Interfaith families find ways to keep Christmas separate but special

When Sylvia Kahn first celebrated Christmas with her future husband’s family some 20 years ago, she was in awe of the rituals.

Kahn, who was raised in a secular Jewish home in Alameda, remembered eating potato latkes to mark Chanukah — and not much else. With her future in-laws, she decorated a Christmas tree, exchanged gifts and delighted in the bonding.

Ironically, Kahn said participating in the Christian traditions and marrying a non-Jew strengthened her Jewish identity.

Today, she and her husband of 13 years, Daniel Salsbury, are raising two Jewish children, Evan, 11, and Bennett, 6, in a home that, during December, is decorated in red and green.

“This is a family-oriented, celebratory time of year,” said Kahn, who lives in Alameda and belongs to Temple Sinai in Oakland. “My husband has fond memories of Christmas with his family, and it was not something he wanted to give up. Our compromise was to raise the kids Jewish and celebrate Christmas. It was a simple decision.” 

Interfaith families raising their children Jewish are continuing at high and stable levels to participate in secular Christmas activities; to keep their holiday festivities separate; and to believe that their participation in Christmas does not compromise their children’s Jewish identity.

These trends emerged from the December Holidays Survey conducted by, an online resource for interfaith families exploring Jewish life and making Jewish life choices.

For the last seven years, the nonprofit has asked how interfaith couples raising their children deal with the “December dilemma,” or the confluence of Chanukah and Christmas. 

“Interfaith couples raising Jewish children and participating in Christmas continue to be common,” said Edmund Case, CEO of “These families, by very large measure, see their Christmas celebrations as entirely secular in nature and not confusing to their children’s Jewish identity.”

Skeptics of that notion argue that parents can’t impart a strong Jewish identity to their children and simultaneously observe Christmas.

Survey results suggest that they are doing so.

“My kids have a stronger sense of Judaism as children than I ever did,” Kahn said. “The tricky part for us is what we do with the ‘American response’ of gift giving at Chanukah. Presents for Christmas and Chanukah are obscene. We treat Chanukah as the Festival of Lights in our home, with the focus on lighting the menorah.”

Families who celebrate both holidays make clear distinctions between the two, and give clear priority to Chanukah over Christmas, as both a family celebration and a religious holiday.

A majority celebrate Chanukah at home, and mark Christmas at the home of relatives, suggesting that Christmas is largely centered on the extended family.

Of course, there are the exceptions, such as Kahn’s family.

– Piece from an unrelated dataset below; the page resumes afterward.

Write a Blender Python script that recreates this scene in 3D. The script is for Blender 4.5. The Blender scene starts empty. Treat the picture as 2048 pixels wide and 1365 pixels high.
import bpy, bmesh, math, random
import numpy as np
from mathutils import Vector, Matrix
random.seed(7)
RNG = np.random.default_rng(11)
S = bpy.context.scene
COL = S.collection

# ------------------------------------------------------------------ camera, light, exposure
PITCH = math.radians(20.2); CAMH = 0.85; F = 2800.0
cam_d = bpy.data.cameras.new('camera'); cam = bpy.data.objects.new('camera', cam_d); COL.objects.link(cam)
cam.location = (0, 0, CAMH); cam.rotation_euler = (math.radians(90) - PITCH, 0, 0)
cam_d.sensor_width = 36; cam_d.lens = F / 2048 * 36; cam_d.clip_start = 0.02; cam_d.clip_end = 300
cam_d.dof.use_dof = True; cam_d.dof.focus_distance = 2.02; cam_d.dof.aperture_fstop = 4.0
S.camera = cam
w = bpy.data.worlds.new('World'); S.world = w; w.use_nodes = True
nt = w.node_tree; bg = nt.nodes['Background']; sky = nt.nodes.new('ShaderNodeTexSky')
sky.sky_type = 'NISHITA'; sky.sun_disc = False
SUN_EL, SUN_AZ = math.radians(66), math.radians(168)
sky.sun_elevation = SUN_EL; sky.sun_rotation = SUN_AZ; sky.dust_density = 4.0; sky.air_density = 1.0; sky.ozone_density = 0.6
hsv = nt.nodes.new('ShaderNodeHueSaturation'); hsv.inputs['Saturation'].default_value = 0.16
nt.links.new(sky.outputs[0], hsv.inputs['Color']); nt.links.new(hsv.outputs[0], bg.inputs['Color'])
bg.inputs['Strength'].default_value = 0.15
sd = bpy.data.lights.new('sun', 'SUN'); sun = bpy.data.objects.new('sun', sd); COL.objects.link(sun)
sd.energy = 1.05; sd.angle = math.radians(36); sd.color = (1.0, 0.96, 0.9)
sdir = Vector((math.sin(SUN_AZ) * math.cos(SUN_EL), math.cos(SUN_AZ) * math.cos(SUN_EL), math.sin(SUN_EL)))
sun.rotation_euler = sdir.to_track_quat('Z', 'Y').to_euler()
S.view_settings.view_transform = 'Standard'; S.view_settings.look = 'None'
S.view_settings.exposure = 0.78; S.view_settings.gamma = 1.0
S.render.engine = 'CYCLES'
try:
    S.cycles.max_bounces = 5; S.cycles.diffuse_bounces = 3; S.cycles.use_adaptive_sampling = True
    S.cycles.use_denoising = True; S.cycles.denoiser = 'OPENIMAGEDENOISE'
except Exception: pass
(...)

On Christmas, “we don’t get out of our pajamas,” Kahn said. “The day is devoted to family, and that’s pretty sacred. We decorate the house, use [letter] blocks to write messages under our tree and take pictures of the sentimental words. It’s a lovely tradition and a way of capturing memories.”

Kahn’s husband, Daniel, grew up in a conservative Christian home. In the past, his father, a youth minister, and mother would send children’s books about Christianity to Evan and Bennett. It didn’t take long for Kahn and Salsbury to notice that this was confusing their children.

Bennett (left) and Evan Salsbury celebrate both Christmas and Chanukah traditions. photo/courtesy of sylvia kahn

In fact, the realization came to them about four years ago while sitting in one of Dawn Kepler’s discussion groups for Bay Area interfaith couples.  

Kepler, director of Building Jewish Bridges: Outreach to Interfaith Couples, agrees that children definitely should be brought into the discussion. “At age-appropriate times, share information with them. No child should not fully understand” their parent’s religion, she said.

Kahn said she left the class understanding that it’s not enough to know one’s religious heritage. There has to be celebration, too.

“If I married somebody Jewish, or who wasn’t Jewish but was fine with just celebrating Chanukah, I don’t know that I would be able to create the rituals we have,” Kahn said. “What we do is special. We get to have so much fun as a family and spend an entire month focused on each other.”